By Dominique Fong

Aussie stocks soar on unexpected rate cut

Chinese shares rose Tuesday as investors gained confidence from President Xi Jinping's recently stated support of the "healthy development" of the country's stock markets.

   The Shanghai Composite Index   gained 1.7%, while the smaller Shenzhen Composite Index rose 2.2%. 

Elsewhere in Asia, stock markets were mixed: Korea's Kospi was up 0.3% and Hong Kong's Hang Seng Index slipped 1.1%.

In Australia, shares were rising before the Reserve Bank of Australia cut the cash interest rate to 1.75% (http://www.marketwatch.com/story/reserve-bank-of-australia-cuts-cash-rate-to-175-2016-05-03-0485414), a new record low, from 2%. Pressure had been mounting in recent months for the central bank to slash rates to keep economic growth from slowing.

Japan's stock market was closed Tuesday in observance of a three-day public holiday. It will reopen Friday. The Nikkei Stock Average had tumbled 3.1% Monday on the continued disappointment that the Bank of Japan left interest rates and its easing policies unchanged last week.

In China, markets resumed trading after being closed Monday.

Chinese investors appeared to latch onto President Xi's call late last Friday -- after markets had shut -- to maintain a "healthy development of the stock market," analysts said.

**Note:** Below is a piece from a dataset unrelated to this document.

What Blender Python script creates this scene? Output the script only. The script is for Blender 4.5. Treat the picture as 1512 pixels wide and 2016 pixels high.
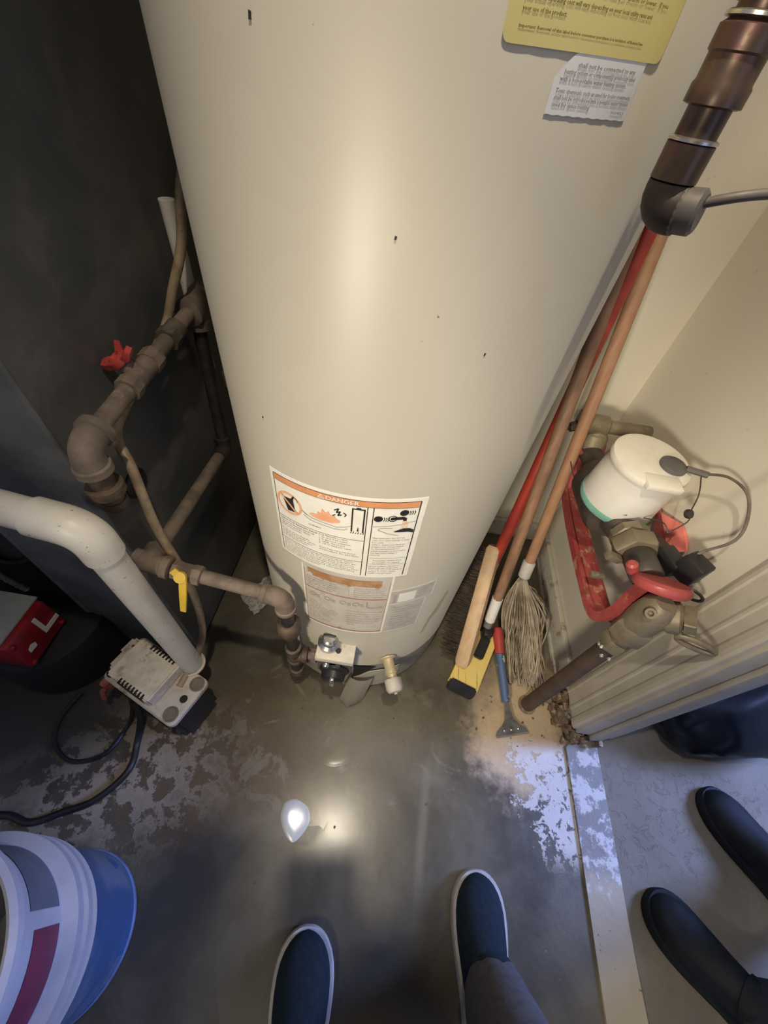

Chinese leaders urged "strengthening market supervision and protecting investor interests," according to a statement carried by official media.

"They continue to believe that China will continue to maintain the stock market to become more bullish," says Castor Pang, head of research at Core Pacific-Yamaichi International, a Hong Kong brokerage.

But such optimism could be short-lived, analysts said. Recent economic data continue to underscore the slowing pace of China's economy.

On Sunday, official data showed that China's manufacturing activity grew in April, albeit at a slower pace than in March.

Then on Tuesday, an unofficial gauge indicated that total new orders were sluggish and foreign demand for Chinese goods weakened. The Caixin China general manufacturing purchasing managers' index fell to 49.4 in April compared with 49.7 in March (http://www.marketwatch.com/story/chinas-caixin-manufacturing-pmi-slips-again-2016-05-02). A reading below 50 indicates economic contraction.

The weaker data may lead investors to dial back expectations of further policy easing by China's central bank, analysts said.

"The market is still worried about whether Beijing will continue its easing policy to support growth, which is evidenced by shrinking turnover for the past few weeks," says Zheng Chunming, an analyst at Capital Securities Corp.

Korean shares slipped after data in the morning showed the consumer price index rose 1% in April from the year before as the decline in oil prices capped inflation below the 2% target.

Meanwhile, the Japanese yen hovered at its 18-month high against the U.S. dollar Monday and was recently trading at about Yen106.16 to one dollar in early Asian trading hours.

Brent crude oil prices slid 0.2% to $45.72 per barrel.